* OBJECTIVE *
What is the number of lines in the data that hold the string "scene"? Reply with that number only.

-*-*-

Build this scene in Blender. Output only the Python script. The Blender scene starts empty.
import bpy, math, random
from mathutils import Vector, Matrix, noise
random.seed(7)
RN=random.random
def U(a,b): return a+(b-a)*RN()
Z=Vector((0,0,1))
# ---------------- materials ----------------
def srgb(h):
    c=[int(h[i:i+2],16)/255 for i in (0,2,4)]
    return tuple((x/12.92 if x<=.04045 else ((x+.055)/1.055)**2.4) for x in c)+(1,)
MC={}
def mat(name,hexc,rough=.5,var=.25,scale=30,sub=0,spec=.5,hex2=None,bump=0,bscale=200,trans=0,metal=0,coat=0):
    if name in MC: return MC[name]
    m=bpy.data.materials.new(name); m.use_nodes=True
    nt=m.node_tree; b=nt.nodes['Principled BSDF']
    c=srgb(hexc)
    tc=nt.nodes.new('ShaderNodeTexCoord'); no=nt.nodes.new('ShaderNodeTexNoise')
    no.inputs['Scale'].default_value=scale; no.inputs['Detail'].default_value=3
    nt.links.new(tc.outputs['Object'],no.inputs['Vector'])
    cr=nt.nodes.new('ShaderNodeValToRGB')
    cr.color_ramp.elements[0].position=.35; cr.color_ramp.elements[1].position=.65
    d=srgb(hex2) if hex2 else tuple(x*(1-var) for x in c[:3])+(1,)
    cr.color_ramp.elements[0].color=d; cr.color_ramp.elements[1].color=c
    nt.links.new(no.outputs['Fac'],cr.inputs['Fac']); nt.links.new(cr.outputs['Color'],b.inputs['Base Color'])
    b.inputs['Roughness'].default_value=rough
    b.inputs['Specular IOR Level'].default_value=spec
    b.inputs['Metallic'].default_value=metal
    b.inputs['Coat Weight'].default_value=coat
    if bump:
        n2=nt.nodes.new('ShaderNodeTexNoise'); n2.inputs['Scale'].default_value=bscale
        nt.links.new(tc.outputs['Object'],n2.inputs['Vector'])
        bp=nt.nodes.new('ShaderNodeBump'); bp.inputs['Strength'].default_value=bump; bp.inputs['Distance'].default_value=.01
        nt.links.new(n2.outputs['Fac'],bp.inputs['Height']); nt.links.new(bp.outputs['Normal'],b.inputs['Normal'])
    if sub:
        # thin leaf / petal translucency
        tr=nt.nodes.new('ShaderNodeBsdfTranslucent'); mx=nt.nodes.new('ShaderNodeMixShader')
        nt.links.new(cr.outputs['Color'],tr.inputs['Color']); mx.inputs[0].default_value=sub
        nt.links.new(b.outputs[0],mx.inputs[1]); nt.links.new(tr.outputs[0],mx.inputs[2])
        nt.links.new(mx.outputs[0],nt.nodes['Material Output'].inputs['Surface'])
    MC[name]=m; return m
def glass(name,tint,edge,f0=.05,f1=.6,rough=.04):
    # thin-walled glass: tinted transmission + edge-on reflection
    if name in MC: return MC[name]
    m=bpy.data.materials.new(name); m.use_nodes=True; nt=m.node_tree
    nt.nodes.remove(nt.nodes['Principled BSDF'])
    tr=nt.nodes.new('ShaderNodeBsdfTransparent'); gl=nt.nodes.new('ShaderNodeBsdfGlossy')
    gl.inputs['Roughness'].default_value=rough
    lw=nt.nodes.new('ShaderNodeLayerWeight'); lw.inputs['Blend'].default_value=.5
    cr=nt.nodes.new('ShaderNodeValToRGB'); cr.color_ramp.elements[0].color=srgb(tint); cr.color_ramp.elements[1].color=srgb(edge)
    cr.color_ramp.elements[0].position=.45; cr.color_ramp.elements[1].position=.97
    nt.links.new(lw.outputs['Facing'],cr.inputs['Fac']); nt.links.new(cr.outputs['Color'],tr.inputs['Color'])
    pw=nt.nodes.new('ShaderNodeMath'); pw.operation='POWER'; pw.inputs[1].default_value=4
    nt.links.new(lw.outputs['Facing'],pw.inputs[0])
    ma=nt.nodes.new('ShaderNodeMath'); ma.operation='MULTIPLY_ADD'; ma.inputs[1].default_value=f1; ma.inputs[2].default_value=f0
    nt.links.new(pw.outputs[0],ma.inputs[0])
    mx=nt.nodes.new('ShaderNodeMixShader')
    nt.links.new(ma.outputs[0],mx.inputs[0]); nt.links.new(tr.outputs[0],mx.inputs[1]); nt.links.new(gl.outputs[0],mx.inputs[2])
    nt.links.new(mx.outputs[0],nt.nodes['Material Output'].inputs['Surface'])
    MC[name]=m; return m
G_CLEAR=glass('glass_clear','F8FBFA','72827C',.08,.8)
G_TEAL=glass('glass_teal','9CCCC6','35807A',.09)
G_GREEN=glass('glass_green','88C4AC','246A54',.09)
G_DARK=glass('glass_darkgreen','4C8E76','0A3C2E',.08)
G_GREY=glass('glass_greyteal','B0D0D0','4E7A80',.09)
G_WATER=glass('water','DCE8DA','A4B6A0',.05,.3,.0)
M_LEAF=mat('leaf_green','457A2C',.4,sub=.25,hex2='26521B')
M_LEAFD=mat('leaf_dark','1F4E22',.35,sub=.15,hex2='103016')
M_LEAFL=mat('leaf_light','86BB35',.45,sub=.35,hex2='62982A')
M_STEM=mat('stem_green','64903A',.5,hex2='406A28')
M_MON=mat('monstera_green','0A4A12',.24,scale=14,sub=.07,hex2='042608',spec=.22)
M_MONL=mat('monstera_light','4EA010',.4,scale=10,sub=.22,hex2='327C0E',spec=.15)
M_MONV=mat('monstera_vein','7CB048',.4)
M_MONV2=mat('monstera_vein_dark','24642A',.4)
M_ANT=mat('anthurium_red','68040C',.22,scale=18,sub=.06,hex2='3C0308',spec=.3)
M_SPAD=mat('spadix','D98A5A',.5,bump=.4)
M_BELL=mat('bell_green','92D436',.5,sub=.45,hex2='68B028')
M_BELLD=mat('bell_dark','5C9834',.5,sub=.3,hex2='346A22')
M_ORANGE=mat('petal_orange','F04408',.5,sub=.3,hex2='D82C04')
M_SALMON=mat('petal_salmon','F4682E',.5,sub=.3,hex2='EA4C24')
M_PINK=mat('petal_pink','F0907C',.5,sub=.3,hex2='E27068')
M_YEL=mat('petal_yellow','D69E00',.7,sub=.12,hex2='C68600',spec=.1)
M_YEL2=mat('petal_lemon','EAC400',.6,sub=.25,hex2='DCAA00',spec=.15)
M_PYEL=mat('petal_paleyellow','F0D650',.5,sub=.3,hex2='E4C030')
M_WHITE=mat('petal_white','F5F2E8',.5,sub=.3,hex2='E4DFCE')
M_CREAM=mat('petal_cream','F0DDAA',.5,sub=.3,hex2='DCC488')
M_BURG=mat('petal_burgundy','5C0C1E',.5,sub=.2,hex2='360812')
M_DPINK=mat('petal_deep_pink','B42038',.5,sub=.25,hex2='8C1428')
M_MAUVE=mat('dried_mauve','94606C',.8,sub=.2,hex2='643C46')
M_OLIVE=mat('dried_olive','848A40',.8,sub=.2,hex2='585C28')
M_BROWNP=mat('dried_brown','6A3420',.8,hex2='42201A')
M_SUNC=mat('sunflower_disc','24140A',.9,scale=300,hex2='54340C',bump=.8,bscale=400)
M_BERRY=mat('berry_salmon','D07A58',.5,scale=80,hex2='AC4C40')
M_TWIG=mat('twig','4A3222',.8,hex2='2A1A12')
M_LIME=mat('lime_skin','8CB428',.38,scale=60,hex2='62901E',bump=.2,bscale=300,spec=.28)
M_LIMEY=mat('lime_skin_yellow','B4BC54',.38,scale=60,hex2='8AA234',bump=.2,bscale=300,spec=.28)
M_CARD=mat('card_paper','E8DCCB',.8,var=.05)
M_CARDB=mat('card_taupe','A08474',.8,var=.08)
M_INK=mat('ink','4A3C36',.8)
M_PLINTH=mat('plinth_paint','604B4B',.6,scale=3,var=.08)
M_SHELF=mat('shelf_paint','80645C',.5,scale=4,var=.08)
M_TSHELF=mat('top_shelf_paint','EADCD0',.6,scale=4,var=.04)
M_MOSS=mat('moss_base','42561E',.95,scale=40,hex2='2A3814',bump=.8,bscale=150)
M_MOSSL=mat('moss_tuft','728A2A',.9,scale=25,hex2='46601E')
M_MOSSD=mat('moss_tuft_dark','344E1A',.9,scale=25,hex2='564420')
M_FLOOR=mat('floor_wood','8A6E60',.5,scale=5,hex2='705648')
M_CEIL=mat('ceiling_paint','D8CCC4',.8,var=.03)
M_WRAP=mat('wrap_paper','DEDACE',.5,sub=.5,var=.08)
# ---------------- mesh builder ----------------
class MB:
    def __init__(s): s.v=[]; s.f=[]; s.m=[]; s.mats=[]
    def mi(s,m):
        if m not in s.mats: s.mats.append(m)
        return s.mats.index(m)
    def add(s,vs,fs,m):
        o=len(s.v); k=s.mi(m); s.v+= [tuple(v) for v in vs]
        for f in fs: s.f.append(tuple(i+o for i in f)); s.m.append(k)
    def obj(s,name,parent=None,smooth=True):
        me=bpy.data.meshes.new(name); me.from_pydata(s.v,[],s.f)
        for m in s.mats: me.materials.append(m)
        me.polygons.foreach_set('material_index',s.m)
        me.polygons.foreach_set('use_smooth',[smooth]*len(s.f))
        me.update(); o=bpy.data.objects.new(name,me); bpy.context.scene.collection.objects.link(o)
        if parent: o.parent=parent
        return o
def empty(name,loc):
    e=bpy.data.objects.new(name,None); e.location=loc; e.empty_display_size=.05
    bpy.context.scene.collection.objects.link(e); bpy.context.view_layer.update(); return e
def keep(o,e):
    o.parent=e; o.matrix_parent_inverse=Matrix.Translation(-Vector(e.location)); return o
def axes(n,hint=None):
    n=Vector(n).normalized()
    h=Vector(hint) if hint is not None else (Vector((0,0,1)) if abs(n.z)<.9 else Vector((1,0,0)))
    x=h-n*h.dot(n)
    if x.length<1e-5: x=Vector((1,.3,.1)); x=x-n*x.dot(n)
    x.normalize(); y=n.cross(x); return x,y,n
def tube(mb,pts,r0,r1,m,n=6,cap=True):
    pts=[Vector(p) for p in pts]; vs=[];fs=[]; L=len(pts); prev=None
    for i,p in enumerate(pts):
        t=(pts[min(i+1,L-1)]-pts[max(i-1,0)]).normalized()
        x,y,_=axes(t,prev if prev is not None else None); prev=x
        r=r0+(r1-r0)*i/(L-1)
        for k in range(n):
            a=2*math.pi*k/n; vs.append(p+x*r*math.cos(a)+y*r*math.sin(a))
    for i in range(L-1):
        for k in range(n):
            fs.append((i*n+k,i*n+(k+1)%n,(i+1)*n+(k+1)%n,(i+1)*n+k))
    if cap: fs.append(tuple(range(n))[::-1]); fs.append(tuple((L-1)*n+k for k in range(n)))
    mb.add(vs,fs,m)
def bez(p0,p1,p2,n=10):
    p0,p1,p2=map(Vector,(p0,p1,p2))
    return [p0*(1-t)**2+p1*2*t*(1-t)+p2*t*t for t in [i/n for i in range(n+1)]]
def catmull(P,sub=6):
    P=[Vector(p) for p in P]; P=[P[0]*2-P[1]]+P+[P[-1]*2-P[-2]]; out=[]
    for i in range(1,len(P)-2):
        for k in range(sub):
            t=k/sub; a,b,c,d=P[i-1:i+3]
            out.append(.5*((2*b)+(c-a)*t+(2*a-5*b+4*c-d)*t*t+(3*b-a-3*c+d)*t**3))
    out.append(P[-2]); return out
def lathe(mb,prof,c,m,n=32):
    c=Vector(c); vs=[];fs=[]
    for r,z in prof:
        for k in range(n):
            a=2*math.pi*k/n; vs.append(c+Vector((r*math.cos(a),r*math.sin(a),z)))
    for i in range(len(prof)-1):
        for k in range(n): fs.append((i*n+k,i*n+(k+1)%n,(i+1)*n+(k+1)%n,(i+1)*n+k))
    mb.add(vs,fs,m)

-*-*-

* WRITTEN ANSWER *
3